→ **SHORT PROBLEM**: Repeat exactly the lines between and including those that contain "Generate a Blender" and "cam.matrix_world = M; sc.camera = cam". Output no other line.
--- start RECORDS FOR THIS TASK ---
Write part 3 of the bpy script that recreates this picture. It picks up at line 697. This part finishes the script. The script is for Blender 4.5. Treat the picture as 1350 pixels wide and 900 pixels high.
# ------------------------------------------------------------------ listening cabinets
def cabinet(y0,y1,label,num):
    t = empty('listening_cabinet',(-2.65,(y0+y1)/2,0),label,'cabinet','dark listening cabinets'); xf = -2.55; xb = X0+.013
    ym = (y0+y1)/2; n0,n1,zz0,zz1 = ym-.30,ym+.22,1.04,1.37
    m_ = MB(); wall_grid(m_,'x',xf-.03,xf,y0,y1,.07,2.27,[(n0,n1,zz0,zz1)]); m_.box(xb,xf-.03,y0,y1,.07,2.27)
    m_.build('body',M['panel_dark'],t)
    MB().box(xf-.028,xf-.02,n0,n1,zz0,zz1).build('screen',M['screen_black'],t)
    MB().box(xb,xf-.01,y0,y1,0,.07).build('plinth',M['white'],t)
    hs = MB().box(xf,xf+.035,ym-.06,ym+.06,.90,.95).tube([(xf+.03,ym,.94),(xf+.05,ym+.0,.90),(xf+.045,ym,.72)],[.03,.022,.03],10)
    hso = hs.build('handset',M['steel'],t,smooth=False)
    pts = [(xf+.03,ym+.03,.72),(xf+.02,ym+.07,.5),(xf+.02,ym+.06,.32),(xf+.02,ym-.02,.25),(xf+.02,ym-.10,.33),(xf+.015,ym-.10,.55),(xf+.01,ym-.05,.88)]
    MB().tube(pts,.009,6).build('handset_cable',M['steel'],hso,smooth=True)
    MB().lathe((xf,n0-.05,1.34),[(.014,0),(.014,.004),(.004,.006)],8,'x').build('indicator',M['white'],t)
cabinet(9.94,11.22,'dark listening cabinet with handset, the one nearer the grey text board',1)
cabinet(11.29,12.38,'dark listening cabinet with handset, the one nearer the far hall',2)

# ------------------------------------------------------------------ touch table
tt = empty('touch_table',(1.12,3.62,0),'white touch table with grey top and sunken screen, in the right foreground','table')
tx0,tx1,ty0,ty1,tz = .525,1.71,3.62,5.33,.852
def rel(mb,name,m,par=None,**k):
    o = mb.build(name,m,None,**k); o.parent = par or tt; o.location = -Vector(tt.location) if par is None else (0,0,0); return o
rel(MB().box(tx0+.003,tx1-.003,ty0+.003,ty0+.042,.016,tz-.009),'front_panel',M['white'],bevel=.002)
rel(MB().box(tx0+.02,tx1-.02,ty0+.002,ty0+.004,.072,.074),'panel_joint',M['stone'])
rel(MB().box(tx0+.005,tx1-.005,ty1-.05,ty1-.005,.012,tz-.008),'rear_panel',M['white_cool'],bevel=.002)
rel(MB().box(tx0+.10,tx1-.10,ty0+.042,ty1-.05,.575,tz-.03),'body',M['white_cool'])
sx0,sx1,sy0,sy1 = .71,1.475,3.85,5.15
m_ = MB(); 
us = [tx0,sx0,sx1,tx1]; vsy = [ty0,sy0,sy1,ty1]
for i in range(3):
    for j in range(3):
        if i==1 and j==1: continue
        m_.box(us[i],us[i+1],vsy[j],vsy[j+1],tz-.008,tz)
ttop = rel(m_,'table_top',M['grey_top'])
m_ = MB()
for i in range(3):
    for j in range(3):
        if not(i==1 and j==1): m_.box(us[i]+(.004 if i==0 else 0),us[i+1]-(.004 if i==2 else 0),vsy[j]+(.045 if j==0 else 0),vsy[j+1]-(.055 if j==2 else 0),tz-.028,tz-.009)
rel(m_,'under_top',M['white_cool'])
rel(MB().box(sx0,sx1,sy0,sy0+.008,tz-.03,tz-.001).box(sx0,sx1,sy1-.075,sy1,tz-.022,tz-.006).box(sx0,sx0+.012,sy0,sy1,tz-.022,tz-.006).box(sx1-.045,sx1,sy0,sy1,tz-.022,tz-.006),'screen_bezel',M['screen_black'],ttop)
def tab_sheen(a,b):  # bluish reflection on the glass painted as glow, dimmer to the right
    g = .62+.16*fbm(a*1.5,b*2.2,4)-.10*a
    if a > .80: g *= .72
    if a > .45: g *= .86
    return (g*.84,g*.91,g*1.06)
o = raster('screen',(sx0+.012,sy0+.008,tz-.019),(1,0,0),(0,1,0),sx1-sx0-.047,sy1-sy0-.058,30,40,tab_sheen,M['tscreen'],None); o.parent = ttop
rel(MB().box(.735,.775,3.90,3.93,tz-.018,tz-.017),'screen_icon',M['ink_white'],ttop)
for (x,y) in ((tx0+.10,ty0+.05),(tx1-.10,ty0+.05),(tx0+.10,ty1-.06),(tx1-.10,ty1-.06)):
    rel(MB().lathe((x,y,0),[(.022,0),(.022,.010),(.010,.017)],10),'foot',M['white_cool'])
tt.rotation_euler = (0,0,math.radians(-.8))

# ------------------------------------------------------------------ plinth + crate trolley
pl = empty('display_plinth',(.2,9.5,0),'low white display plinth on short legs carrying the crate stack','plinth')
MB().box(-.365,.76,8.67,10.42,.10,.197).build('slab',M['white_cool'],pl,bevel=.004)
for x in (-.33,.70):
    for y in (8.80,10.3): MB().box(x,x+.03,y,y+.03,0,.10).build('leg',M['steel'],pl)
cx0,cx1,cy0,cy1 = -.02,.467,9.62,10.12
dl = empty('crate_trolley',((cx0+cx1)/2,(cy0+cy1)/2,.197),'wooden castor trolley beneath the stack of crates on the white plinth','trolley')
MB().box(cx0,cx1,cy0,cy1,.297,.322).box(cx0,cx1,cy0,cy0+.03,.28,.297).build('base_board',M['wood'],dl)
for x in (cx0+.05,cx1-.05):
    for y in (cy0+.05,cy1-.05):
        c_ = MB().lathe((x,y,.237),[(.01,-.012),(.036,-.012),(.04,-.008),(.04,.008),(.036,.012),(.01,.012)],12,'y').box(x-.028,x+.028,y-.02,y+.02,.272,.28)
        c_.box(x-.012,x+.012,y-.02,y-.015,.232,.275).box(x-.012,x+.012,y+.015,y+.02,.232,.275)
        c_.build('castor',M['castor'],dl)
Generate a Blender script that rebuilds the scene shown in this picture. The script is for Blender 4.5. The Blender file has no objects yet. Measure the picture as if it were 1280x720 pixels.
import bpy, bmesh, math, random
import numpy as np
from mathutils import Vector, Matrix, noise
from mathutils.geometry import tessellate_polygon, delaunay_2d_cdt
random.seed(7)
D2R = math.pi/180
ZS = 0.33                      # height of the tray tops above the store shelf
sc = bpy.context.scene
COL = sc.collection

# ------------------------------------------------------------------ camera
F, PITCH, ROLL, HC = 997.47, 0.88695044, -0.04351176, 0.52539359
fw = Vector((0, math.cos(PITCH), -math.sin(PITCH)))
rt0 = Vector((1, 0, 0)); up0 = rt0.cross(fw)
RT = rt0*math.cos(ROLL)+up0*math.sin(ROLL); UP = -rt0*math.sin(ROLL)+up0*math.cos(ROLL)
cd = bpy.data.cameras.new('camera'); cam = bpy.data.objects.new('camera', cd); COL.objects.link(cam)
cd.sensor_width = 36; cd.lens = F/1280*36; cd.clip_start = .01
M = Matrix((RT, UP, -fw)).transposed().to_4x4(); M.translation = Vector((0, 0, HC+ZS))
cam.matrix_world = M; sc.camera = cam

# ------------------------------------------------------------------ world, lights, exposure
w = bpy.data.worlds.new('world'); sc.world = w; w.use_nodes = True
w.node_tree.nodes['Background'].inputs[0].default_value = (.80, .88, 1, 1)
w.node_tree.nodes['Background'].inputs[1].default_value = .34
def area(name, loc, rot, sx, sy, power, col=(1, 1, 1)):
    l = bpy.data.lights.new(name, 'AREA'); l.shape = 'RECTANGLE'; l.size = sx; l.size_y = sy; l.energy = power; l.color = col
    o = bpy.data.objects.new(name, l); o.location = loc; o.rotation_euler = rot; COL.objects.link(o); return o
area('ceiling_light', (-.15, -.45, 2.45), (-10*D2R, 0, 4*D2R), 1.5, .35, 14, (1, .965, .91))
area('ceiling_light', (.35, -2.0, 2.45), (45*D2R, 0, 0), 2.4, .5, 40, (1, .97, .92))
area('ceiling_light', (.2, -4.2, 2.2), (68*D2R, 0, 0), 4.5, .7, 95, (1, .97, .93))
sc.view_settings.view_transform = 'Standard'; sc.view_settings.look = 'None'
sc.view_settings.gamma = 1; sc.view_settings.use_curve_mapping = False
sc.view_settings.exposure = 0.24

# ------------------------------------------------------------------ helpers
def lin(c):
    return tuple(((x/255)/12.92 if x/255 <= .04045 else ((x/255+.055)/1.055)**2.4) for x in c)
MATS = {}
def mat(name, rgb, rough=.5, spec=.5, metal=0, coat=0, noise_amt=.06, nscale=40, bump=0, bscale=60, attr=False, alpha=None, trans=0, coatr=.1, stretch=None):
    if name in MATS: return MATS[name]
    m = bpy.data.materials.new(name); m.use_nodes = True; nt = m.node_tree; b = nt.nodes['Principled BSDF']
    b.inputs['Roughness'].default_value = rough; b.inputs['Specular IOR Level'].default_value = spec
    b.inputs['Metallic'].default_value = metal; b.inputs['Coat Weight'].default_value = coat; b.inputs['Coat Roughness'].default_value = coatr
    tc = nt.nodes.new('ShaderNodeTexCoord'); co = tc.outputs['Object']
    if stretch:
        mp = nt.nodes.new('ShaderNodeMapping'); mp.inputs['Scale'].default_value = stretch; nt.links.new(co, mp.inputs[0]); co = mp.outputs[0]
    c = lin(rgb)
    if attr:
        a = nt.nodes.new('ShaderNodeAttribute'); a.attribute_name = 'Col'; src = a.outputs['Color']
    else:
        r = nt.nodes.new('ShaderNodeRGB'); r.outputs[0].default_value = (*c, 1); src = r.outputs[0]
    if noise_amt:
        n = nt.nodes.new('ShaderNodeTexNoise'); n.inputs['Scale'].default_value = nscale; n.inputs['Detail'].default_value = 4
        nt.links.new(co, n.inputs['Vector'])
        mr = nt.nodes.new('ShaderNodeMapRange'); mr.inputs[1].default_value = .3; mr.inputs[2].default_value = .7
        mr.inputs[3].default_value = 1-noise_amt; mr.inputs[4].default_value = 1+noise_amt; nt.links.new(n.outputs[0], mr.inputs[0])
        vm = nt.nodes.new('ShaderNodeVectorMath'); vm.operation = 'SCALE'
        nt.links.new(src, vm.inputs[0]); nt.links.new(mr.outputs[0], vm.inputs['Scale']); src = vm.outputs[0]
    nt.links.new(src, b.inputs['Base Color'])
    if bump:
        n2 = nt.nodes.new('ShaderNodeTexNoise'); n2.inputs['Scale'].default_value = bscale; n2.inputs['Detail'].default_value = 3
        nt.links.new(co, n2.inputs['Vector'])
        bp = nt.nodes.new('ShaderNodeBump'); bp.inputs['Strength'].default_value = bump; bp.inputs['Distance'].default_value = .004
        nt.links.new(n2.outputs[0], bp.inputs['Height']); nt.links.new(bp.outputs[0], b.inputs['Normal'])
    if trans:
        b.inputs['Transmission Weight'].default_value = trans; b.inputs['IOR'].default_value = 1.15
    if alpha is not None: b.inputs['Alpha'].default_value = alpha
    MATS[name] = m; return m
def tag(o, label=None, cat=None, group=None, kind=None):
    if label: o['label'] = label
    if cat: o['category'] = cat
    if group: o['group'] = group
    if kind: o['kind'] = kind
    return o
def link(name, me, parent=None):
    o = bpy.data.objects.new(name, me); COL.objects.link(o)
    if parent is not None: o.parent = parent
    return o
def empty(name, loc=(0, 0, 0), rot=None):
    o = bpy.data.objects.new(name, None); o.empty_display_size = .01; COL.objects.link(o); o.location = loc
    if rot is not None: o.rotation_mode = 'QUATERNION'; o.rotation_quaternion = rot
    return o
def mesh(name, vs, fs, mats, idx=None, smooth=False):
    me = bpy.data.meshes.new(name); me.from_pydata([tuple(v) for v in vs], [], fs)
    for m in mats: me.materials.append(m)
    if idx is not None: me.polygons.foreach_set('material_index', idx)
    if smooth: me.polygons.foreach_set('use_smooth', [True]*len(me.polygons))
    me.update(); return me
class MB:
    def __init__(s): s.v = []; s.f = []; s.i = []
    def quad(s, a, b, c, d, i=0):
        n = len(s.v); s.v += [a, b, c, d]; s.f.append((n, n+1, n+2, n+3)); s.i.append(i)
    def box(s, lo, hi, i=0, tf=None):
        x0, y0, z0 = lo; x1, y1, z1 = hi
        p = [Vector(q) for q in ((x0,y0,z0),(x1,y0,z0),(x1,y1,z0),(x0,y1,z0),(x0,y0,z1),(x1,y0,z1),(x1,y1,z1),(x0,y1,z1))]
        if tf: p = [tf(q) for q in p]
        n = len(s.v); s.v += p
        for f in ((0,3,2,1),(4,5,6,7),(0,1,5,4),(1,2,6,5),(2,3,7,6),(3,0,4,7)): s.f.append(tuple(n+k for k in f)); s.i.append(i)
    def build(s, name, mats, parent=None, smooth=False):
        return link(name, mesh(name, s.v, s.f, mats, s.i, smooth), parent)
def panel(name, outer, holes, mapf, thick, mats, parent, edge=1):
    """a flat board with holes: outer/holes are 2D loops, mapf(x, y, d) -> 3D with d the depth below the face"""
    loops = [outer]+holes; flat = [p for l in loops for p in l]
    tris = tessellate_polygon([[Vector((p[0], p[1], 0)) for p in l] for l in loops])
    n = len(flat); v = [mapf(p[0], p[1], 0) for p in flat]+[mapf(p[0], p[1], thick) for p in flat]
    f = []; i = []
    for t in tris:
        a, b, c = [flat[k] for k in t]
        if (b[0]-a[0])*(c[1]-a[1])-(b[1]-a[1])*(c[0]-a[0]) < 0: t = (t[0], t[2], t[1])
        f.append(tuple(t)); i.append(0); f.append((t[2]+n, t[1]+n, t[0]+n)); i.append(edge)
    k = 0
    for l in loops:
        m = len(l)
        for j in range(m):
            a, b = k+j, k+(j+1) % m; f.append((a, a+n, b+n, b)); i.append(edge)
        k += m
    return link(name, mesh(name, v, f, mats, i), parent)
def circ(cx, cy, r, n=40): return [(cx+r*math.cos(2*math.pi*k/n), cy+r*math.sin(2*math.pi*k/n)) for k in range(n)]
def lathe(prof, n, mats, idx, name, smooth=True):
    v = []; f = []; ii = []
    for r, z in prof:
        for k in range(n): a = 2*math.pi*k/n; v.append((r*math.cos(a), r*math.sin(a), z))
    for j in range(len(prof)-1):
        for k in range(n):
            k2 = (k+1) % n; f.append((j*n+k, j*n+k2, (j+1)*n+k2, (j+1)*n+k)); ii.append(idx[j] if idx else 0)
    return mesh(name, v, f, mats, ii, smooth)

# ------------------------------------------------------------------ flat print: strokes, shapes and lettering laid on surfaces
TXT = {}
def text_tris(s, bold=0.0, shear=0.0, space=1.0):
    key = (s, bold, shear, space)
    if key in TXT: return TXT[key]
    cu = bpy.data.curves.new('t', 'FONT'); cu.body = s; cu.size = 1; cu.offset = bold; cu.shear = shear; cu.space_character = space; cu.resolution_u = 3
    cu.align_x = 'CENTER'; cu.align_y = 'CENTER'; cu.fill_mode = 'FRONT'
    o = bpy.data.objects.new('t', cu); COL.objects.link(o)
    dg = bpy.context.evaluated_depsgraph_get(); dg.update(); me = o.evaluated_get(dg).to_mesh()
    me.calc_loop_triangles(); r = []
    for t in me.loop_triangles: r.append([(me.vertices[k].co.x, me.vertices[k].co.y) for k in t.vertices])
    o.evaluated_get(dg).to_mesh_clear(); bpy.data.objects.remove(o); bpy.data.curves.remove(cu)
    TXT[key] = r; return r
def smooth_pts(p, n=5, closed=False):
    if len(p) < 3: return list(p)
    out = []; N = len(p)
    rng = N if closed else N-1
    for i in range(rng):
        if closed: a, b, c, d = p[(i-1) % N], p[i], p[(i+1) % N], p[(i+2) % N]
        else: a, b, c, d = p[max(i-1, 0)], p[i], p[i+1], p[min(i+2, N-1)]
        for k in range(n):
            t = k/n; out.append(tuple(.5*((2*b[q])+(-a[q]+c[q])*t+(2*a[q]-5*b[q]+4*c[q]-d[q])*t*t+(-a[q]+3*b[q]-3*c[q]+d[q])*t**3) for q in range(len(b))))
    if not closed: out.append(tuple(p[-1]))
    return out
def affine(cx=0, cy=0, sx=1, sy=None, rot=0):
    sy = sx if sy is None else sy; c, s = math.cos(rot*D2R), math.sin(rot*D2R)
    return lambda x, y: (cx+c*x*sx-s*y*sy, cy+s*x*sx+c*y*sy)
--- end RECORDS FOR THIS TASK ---
→ **RESPONSE TO THIS TASK**:
Generate a Blender script that rebuilds the scene shown in this picture. The script is for Blender 4.5. The Blender file has no objects yet. Measure the picture as if it were 1280x720 pixels.
import bpy, bmesh, math, random
import numpy as np
from mathutils import Vector, Matrix, noise
from mathutils.geometry import tessellate_polygon, delaunay_2d_cdt
random.seed(7)
D2R = math.pi/180
ZS = 0.33                      # height of the tray tops above the store shelf
sc = bpy.context.scene
COL = sc.collection

# ------------------------------------------------------------------ camera
F, PITCH, ROLL, HC = 997.47, 0.88695044, -0.04351176, 0.52539359
fw = Vector((0, math.cos(PITCH), -math.sin(PITCH)))
rt0 = Vector((1, 0, 0)); up0 = rt0.cross(fw)
RT = rt0*math.cos(ROLL)+up0*math.sin(ROLL); UP = -rt0*math.sin(ROLL)+up0*math.cos(ROLL)
cd = bpy.data.cameras.new('camera'); cam = bpy.data.objects.new('camera', cd); COL.objects.link(cam)
cd.sensor_width = 36; cd.lens = F/1280*36; cd.clip_start = .01
M = Matrix((RT, UP, -fw)).transposed().to_4x4(); M.translation = Vector((0, 0, HC+ZS))
cam.matrix_world = M; sc.camera = cam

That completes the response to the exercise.